The new rules also limit the number of entrants within categories. That was to address an overabundance of certain kinds of entries, Workman and Clark said, particularly beauty pageant queens and car and motorcycle clubs.

Car and motorcycle clubs are also limited to 10 vehicles per club.

Political campaign entries are prohibited, along with business entries that are really just rolling advertisements without a holiday theme.

Only two historical re-enactor groups can enter. For this parade, those slots are occupied by the Fincastle Resolutions Chapter Sons of the American Revolution and Vikings of the Valley.

Other changes are more directly related to last year’s controversy.

An implied rule that a float must be holiday-themed is explicitly stated, and a more detailed description of the entry must be included. Volunteers will check the entries for compliance in the staging areas before the parade starts, Workman said.

The SCV 28th Infantry Camp 49 float typically consists of a Confederate camp scene with a Christmas tree, to show soldiers celebrating the holiday, according to the group’s commander, Mark Craig.

The horsemen have fallen in with him in the past, and he was aware they were coming, he said last December, but they were not mentioned on his application.

Craig’s SCV float, however, won’t be in the Christmas parade Friday for the first time in 18 years.

He failed to enter the Christmas parade only because DRI didn’t send an application as a reminder as it has done in year’s past.

“We wanted to be in it to honor our ancestors,” he said. “And I didn’t want to get out of it because that’s exactly what Tina [Workman] wants.”

Clark said DRI mailed an application to Craig as usual. “Had he submitted an appropriately holiday-themed entry, similar to the entry submitted to the St. Patrick’s Day parade,” she said in an email, “we feel certain he would have been allowed to participate in the Christmas parade.”

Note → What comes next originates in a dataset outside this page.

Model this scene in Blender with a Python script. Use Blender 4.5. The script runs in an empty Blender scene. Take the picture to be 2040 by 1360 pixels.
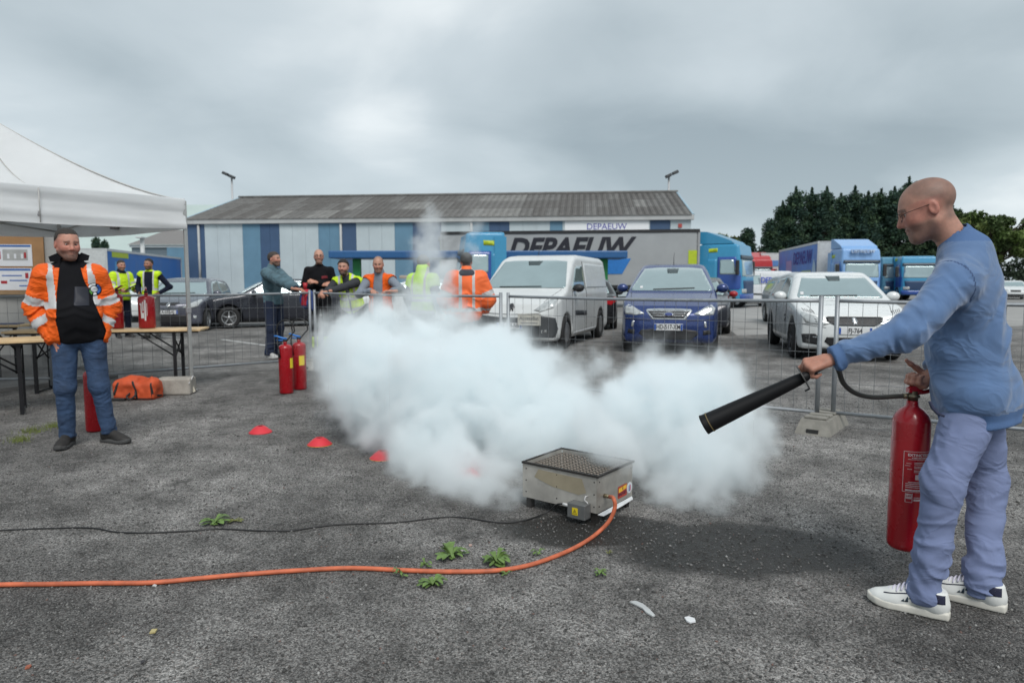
import bpy, bmesh, math, random
import numpy as np
from mathutils import Vector, Matrix, Euler
from mathutils.geometry import delaunay_2d_cdt
random.seed(7); np.random.seed(7)
SC = bpy.context.scene
COL = SC.collection
R = math.radians

# ------------------------------------------------------------------ camera, sky, sun, exposure
FPX = 1360.0; PITCH = R(5.0); CH = 1.35           # focal length in photo pixels, tilt, eye height
cd = bpy.data.cameras.new('camera'); cam = bpy.data.objects.new('camera', cd); COL.objects.link(cam)
cam.location = (0, 0, CH); cam.rotation_euler = (R(90) - PITCH, 0, 0)
cd.sensor_width = 36; cd.lens = 36 * FPX / 2040; cd.clip_start = .05; cd.clip_end = 2500
cd.dof.use_dof = True; cd.dof.focus_distance = 3.3; cd.dof.aperture_fstop = 3.6
SC.camera = cam

world = bpy.data.worlds.new('World'); SC.world = world; world.use_nodes = True
def build_world():
    nt = world.node_tree; nt.nodes.clear(); N = nt.nodes.new; L = nt.links.new
    out = N('ShaderNodeOutputWorld'); bg = N('ShaderNodeBackground'); L(bg.outputs[0], out.inputs[0])
    sky = N('ShaderNodeTexSky'); sky.sky_type = 'NISHITA'; sky.sun_disc = False
    sky.sun_elevation = R(52); sky.sun_rotation = R(166); sky.dust_density = 3
    tc = N('ShaderNodeTexCoord'); sep = N('ShaderNodeSeparateXYZ'); L(tc.outputs['Generated'], sep.inputs[0])
    def math_(op, a, b=None, c=None):
        n = N('ShaderNodeMath'); n.operation = op
        for i, v in enumerate((a, b, c)):
            if v is None: continue
            if isinstance(v, (int, float)): n.inputs[i].default_value = v
            else: L(v, n.inputs[i])
        return n.outputs[0]
    z = math_('ADD', math_('MAXIMUM', sep.outputs[2], 0.0), .26)
    cx = math_('DIVIDE', sep.outputs[0], z); cy = math_('DIVIDE', sep.outputs[1], z)
    comb = N('ShaderNodeCombineXYZ'); L(cx, comb.inputs[0]); L(cy, comb.inputs[1])
    def noise(scale, detail, off, rough=.5, dist=0.):
        mp = N('ShaderNodeMapping'); mp.inputs[1].default_value = off; L(comb.outputs[0], mp.inputs[0])
        n = N('ShaderNodeTexNoise'); n.inputs['Scale'].default_value = scale; n.inputs['Detail'].default_value = detail
        n.inputs['Roughness'].default_value = rough; n.inputs['Distortion'].default_value = dist
        L(mp.outputs[0], n.inputs[0]); return n.outputs[0]
    a = noise(.62, 3, (5.56, 8.35, 3.08), .42, .2); b = noise(1.9, 5, (7.1, -2.2, 3), .5, .3)
    v = math_('ADD', math_('MULTIPLY', a, .80), math_('MULTIPLY', b, .20))
    ramp = N('ShaderNodeValToRGB'); L(v, ramp.inputs[0]); e = ramp.color_ramp.elements
    e[0].position = .385; e[0].color = (.215, .26, .285, 1); e[1].position = .605; e[1].color = (.60, .635, .645, 1)
    m = e.new(.465); m.color = (.31, .36, .385, 1); m = e.new(.535); m.color = (.405, .455, .48, 1)
    hz = math_('POWER', math_('SUBTRACT', 1.0, math_('MAXIMUM', math_('MINIMUM', sep.outputs[2], 1.), 0.)), 9.0)
    mixh = N('ShaderNodeMix'); mixh.data_type = 'RGBA'; L(math_('MULTIPLY', hz, .75), mixh.inputs[0])
    L(ramp.outputs[0], mixh.inputs[6]); mixh.inputs[7].default_value = (.42, .495, .535, 1)
    sk = N('ShaderNodeMix'); sk.data_type = 'RGBA'; sk.blend_type = 'MULTIPLY'; sk.inputs[0].default_value = 1
    L(sky.outputs[0], sk.inputs[6]); sk.inputs[7].default_value = (.9, .95, 1, 1)
    # clouds cover the sky almost wholly: strength .1 on the physical sky, the cloud layer is scaled up to match
    cs = N('ShaderNodeMix'); cs.data_type = 'RGBA'; cs.blend_type = 'MULTIPLY'; cs.inputs[0].default_value = 1
    L(mixh.outputs[2], cs.inputs[6]); cs.inputs[7].default_value = (10, 10, 10, 1)
    fin = N('ShaderNodeMix'); fin.data_type = 'RGBA'; fin.inputs[0].default_value = .93
    L(sk.outputs[2], fin.inputs[6]); L(cs.outputs[2], fin.inputs[7])
    L(fin.outputs[2], bg.inputs[0]); bg.inputs[1].default_value = .1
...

Craig said he believes his group is being targeted by the new rules and DRI because of last year’s parade, even though he has consistently said he had nothing to do with the flag proponents who fell in behind his float. Last week, he again said he had nothing to do with “those idiots.”

Craig and his camp entered the city’s St. Patrick’s Day parade in March under the new application and rules.

Craig missed the parade with the flu, but said DRI staff required changes to the SCV entry.

They were told to leave behind their muskets despite offering to disable the firing mechanism, though they saw people in another entry carrying muskets, and were told they couldn’t tow their trailer, which displays their name and a Confederate flag.

“Mr. Craig’s group was welcomed at the St. Patrick’s Day Parade and they were all allowed to march with the appropriately holiday-themed materials which were detailed on his approved application,” Clark said. “The standards, which are set legally and universally for public safety, are clearly defined on the application.”

The application says “no working and/or loaded firearms are allowed; only prop and costume-style weapons/replicas.”

The application was developed with input from the Roanoke city attorney, Clark and Workman said.

Workman said for the St. Patrick’s Day Parade and for the Christmas one, the new rules have been “well-received.”

“We have a great mix and a ton of people we’ve never had before,” she said.